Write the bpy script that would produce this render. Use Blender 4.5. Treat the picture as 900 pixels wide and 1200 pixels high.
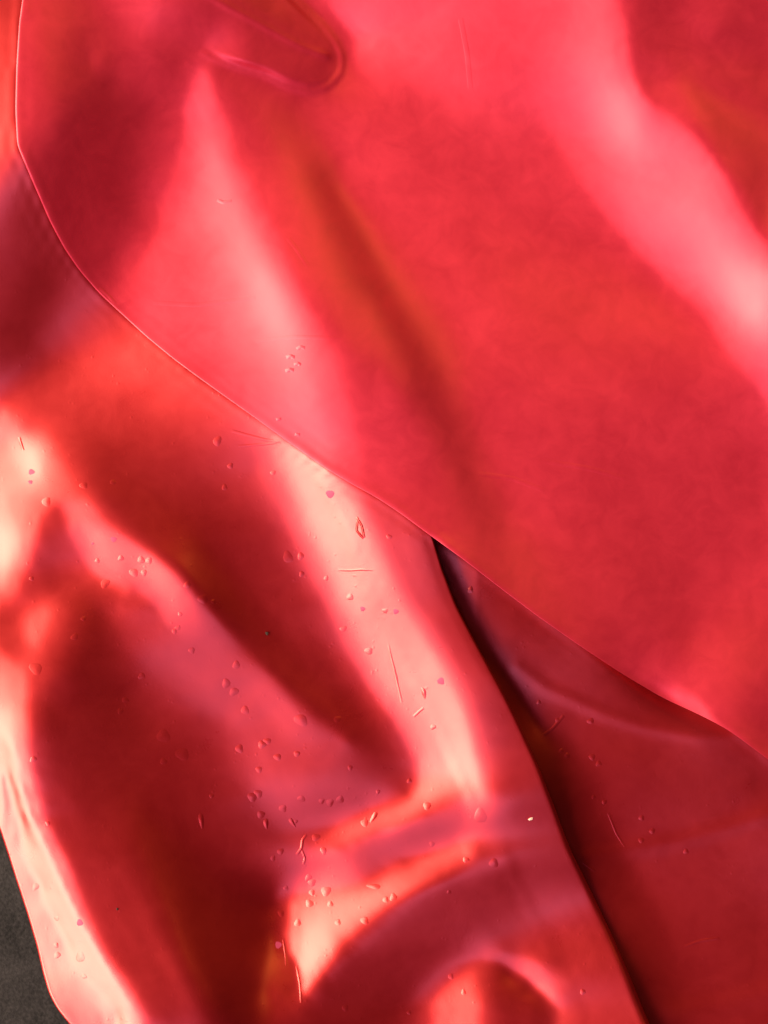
import bpy, bmesh, math, random, zlib, base64
import numpy as np
from mathutils import Vector, Matrix

# ---------------------------------------------------------------- scene, camera, light
scene = bpy.context.scene
col = scene.collection
for o in list(bpy.data.objects):
    bpy.data.objects.remove(o)

PX = 0.00035            # metres per unit of the cloth plan (the view is 900 x 1200 plan units)
CAM_H = 1.5

cam = bpy.data.cameras.new('camera'); cam_ob = bpy.data.objects.new('camera', cam); col.objects.link(cam_ob)
cam_ob.location = (0, 0, CAM_H); cam_ob.rotation_euler = (0, 0, 0)
cam.sensor_fit = 'VERTICAL'; cam.sensor_height = 24.0
cam.lens = 24.0*CAM_H/(1200*PX)
cam.clip_start = 0.05; cam.clip_end = 60
scene.camera = cam_ob

def look_at(o, target):
    d = Vector(target) - o.location
    o.rotation_euler = d.to_track_quat('-Z', 'Y').to_euler()

def area_lamp(name, az, el, dist, size, energy, color, size_y=None):
    """a lamp az degrees round from +x (towards +y), el degrees above the table"""
    l = bpy.data.lights.new(name, 'AREA')
    l.shape = 'RECTANGLE'; l.size = size; l.size_y = size_y or size
    l.energy = energy; l.color = color
    o = bpy.data.objects.new(name, l); col.objects.link(o)
    a, e = math.radians(az), math.radians(el)
    o.location = (dist*math.cos(e)*math.cos(a), dist*math.cos(e)*math.sin(a), dist*math.sin(e))
    look_at(o, (0, 0, 0))
    return o

def set_light():
    w = bpy.data.worlds.new("World"); scene.world = w; w.use_nodes = True
    bg = w.node_tree.nodes['Background']
    bg.inputs[0].default_value = (0.60, 0.48, 0.56, 1); bg.inputs[1].default_value = 0.012
    area_lamp('window_lamp', 184, 44, 3.0, 3.6, 290, (1.0, 0.88, 0.58), 1.5)
    area_lamp('sky_lamp', 247, 48, 3.0, 2.6, 27, (0.84, 0.58, 1.0), 2.2)
    area_lamp('amber_lamp', 62, 38, 3.0, 2.6, 24, (1.0, 0.64, 0.12), 2.0)
    scene.view_settings.view_transform = 'Standard'
    scene.view_settings.look = 'None'
    scene.view_settings.exposure = 0.0
    scene.view_settings.gamma = 1.0

LATEX = {
    'T': dict(base=(0.72, 0.016, 0.058), rough=0.48, spec=0.5, metal=0.60, coat=0.90, coat_rough=0.36, coat_ior=1.5),
    'B': dict(base=(0.50, 0.002, 0.009), rough=0.42, spec=0.5, metal=0.86, coat=1.0, coat_rough=0.29, coat_ior=1.6),
}

set_light()

# ---------------------------------------------------------------- drape of the sheets (control heights)
CELL = 8.0; UNIT = 0.1
UP_CORNER = (-72, -72); LOW_CORNER = (432, 552)
TOP_EDGE = [(40, -60), (38, 0), (33, 40), (30, 90), (29, 140), (31, 180), (39, 200), (53, 235), (65, 265), (80, 295), (95, 318), (118, 345), (145, 370), (172, 395), (205, 422), (250, 455), (295, 487), (340, 520), (380, 548), (413, 568), (440, 582), (470, 602), (505, 628), (545, 657), (585, 688), (630, 722), (680, 757), (730, 790), (780, 820), (830, 843), (858, 858), (880, 874), (905, 893), (960, 930)]
FOLD_LINE = [(470, 560), (490, 595), (506, 628), (518, 667), (535, 711), (553, 745), (571, 778), (590, 812), (610, 852), (632, 900), (652, 950), (671, 1000), (697, 1052), (720, 1100), (742, 1150), (762, 1200), (790, 1262)]
LEFT_EDGE = [(-140, 700), (-60, 850), (-12, 945), (0, 980), (15, 1028), (30, 1075), (40, 1110), (48, 1145), (55, 1168), (64, 1185), (76, 1200), (110, 1240)]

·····

→ **WHAT IS EXPECTED**: Return nothing but the lines running from the start of the data to the line with "from mathutils import Vector, Matrix", please, both ends included and no pictures.

→ **COMPLETE OUTPUT**:
Write the bpy script that would produce this render. Use Blender 4.5. Treat the picture as 900 pixels wide and 1200 pixels high.
import bpy, bmesh, math, random, zlib, base64
import numpy as np
from mathutils import Vector, Matrix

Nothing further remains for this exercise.